Hege is confident Williams, Bow and Sobieski can develop a thorough pitch that covers the courses of action in depth.
“Both the JB Charleston and JBLM teams have great solutions to a difficult and expensive problem,” Hege said. “The advances of technology and industry application of said technology will provide more than enough justification to prove the merit of our ideas.”
The other finalists were:
• Installation Access Control of the Future / Artificial Intelligence Facial Recognition, submitted by Lt. Col. Carlos Hernandez, Air Force Security Forces Center, JBSA-Lackland and Col. Jeffrey York, 31st Mission Support Group commander, Aviano AB, Italy. Lt. Col. Jesse Goens, 31st Security Forces Squadron commander at Aviano, will present on behalf of York.
• Virtual Visitor Control Center/ Visitor Kiosk, submitted 2nd Lt. DJ Smith, 502nd Communications Squadron, JBSA-Lackland, Steven Dews, 502nd SFS, JBSA-Fort Sam Houston and Tech Sgt. Brian Lawley, 802nd SFS, JBSA-Lackland, and Senior Master Sgt. Alvin Arguello, AFSFC.

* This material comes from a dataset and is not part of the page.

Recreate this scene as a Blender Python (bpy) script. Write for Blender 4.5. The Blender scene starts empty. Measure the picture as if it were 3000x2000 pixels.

• “What’s Up” App, submitted by Col. Houston Cantwell, U.S. Air Force Academy, Colo., who will be accompanied by a USAFA cadet.
• Supply Inventory Management System App, submitted by Master Sgt. Nicole Haun, 87th MSG, JB McGuire-Dix-Lakehurst, New Jersey, who will be accompanied by two contractors.
• An app to assist in contracting officer representative duties, submitted by Roger Westermeyer, Air Force Installation Contracting Agency enterprise sourcing support director. Lt. Col. Karen Landale, 773rd ESS, will present on behalf of Westermeyer.
• Self-adjusting wide area detection using unmanned ground vehicles and unmanned aerial vehicles, submitted by John Shackell, AFSFC.
• Emergency airfield lighting system auxiliary motor upgrade, submitted by Senior Airman Jordan Pitts, 319th CES, Grand Forks AFB, North Dakota.